■ Short task: Render the following material again verbatim, leaving nothing out.

[Records contained in a dataset]
START
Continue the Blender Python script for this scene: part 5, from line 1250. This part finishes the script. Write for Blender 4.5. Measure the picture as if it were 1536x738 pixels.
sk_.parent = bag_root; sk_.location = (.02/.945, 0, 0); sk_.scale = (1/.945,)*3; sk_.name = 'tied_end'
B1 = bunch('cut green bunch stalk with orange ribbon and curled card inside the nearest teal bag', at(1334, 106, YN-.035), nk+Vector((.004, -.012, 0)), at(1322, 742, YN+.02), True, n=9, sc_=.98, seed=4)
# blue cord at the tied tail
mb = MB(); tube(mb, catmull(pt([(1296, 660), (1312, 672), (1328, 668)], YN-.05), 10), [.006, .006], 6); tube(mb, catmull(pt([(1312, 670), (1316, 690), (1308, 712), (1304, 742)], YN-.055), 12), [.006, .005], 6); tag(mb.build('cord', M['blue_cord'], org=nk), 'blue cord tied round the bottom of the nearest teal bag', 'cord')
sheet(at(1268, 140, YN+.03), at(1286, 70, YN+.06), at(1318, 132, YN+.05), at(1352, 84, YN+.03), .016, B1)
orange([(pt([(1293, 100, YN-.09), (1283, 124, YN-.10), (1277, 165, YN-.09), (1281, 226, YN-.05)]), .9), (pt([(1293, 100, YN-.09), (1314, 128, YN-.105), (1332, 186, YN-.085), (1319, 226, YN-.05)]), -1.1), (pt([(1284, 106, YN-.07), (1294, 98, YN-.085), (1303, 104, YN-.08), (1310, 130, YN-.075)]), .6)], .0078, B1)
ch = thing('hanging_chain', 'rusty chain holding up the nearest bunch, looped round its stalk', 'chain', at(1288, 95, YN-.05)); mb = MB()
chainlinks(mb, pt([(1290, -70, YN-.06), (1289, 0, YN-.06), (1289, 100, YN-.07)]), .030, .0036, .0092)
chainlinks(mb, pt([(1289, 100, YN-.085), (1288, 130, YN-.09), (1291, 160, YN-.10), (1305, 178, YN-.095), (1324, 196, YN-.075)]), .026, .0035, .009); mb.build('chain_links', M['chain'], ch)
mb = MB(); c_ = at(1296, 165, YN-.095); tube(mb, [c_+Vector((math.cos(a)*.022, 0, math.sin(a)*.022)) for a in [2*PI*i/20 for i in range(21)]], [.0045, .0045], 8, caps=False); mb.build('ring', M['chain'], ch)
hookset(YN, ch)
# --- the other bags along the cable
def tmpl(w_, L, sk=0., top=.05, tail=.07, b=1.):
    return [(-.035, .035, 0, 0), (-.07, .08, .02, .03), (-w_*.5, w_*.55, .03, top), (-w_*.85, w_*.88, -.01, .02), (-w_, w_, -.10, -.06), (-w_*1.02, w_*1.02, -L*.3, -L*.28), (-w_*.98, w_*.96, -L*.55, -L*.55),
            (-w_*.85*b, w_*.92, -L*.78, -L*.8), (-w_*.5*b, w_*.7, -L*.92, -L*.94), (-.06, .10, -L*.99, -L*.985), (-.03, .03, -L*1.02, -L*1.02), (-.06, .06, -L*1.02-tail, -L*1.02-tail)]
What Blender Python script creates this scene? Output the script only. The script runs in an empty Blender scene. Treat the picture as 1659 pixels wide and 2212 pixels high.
END
■ Task solution:
Continue the Blender Python script for this scene: part 5, from line 1250. This part finishes the script. Write for Blender 4.5. Measure the picture as if it were 1536x738 pixels.
sk_.parent = bag_root; sk_.location = (.02/.945, 0, 0); sk_.scale = (1/.945,)*3; sk_.name = 'tied_end'
B1 = bunch('cut green bunch stalk with orange ribbon and curled card inside the nearest teal bag', at(1334, 106, YN-.035), nk+Vector((.004, -.012, 0)), at(1322, 742, YN+.02), True, n=9, sc_=.98, seed=4)
# blue cord at the tied tail
mb = MB(); tube(mb, catmull(pt([(1296, 660), (1312, 672), (1328, 668)], YN-.05), 10), [.006, .006], 6); tube(mb, catmull(pt([(1312, 670), (1316, 690), (1308, 712), (1304, 742)], YN-.055), 12), [.006, .005], 6); tag(mb.build('cord', M['blue_cord'], org=nk), 'blue cord tied round the bottom of the nearest teal bag', 'cord')
sheet(at(1268, 140, YN+.03), at(1286, 70, YN+.06), at(1318, 132, YN+.05), at(1352, 84, YN+.03), .016, B1)
orange([(pt([(1293, 100, YN-.09), (1283, 124, YN-.10), (1277, 165, YN-.09), (1281, 226, YN-.05)]), .9), (pt([(1293, 100, YN-.09), (1314, 128, YN-.105), (1332, 186, YN-.085), (1319, 226, YN-.05)]), -1.1), (pt([(1284, 106, YN-.07), (1294, 98, YN-.085), (1303, 104, YN-.08), (1310, 130, YN-.075)]), .6)], .0078, B1)
ch = thing('hanging_chain', 'rusty chain holding up the nearest bunch, looped round its stalk', 'chain', at(1288, 95, YN-.05)); mb = MB()
chainlinks(mb, pt([(1290, -70, YN-.06), (1289, 0, YN-.06), (1289, 100, YN-.07)]), .030, .0036, .0092)
chainlinks(mb, pt([(1289, 100, YN-.085), (1288, 130, YN-.09), (1291, 160, YN-.10), (1305, 178, YN-.095), (1324, 196, YN-.075)]), .026, .0035, .009); mb.build('chain_links', M['chain'], ch)
mb = MB(); c_ = at(1296, 165, YN-.095); tube(mb, [c_+Vector((math.cos(a)*.022, 0, math.sin(a)*.022)) for a in [2*PI*i/20 for i in range(21)]], [.0045, .0045], 8, caps=False); mb.build('ring', M['chain'], ch)
hookset(YN, ch)
# --- the other bags along the cable
def tmpl(w_, L, sk=0., top=.05, tail=.07, b=1.):
    return [(-.035, .035, 0, 0), (-.07, .08, .02, .03), (-w_*.5, w_*.55, .03, top), (-w_*.85, w_*.88, -.01, .02), (-w_, w_, -.10, -.06), (-w_*1.02, w_*1.02, -L*.3, -L*.28), (-w_*.98, w_*.96, -L*.55, -L*.55),
            (-w_*.85*b, w_*.92, -L*.78, -L*.8), (-w_*.5*b, w_*.7, -L*.92, -L*.94), (-.06, .10, -L*.99, -L*.985), (-.03, .03, -L*1.02, -L*1.02), (-.06, .06, -L*1.02-tail, -L*1.02-tail)]
What Blender Python script creates this scene? Output the script only. The script runs in an empty Blender scene. Treat the picture as 1659 pixels wide and 2212 pixels high.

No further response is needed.